Five Minute Briefing - Information Management: June 26, 2012. A concise weekly report with key product news, market research and insight for data management professionals and IT executives.


News Flashes

Connotate, Inc., a provider of solutions that help organizations monitor and collect data and content from the web, is partnering with Digital Reasoning, which enables unstructured data analytics at scale, to provide a solution that creates actionable intelligence from fact-based analysis of big data.

Entrinsik, developer of Informer software, has announced the release of Informer Dashboards. With a 100% Java-driven architecture and browser-based interface, Informer Dashboards allow organizations to visualize real-time data from multiple sources on one screen to quickly identify actionable information and key trends. "Informer Dashboards is a completely new module that we have built from the ground up that allows customers to combine data that they pull from their own transactional systems by way of mostly Informer reports, as well as from non-JDBC, or non-SQL, or non-MultiValue data by way of web services or any other protocol, and bring this data into a dashboarding environment that in turn allows them to visualize that same data in a variety of ways," Brad Leupen, Entrinsik CTO tells DBTA.
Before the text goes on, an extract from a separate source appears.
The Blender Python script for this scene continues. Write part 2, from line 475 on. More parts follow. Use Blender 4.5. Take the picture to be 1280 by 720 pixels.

IBM Unveils New Class of Analytics Software to Improve Decision Making

IBM has introduced a new analytics appliance that is intended to allow organizations to analyze up to 10 petabytes of data in minutes, helping them uncover patterns and trends from large data sets, while meeting compliance mandates. The new IBM Netezza High Capacity Appliance addresses a growing challenge: Banks, insurance companies, healthcare organizations and communications services providers are required by industry regulators to retain massive amounts of data - in some cases up to a decade. And, as data retention laws continue to evolve, organizations are faced with the need to store and analyze ever-expanding "big data" sets that may not be directly related to daily operations, yet still hold potential business value.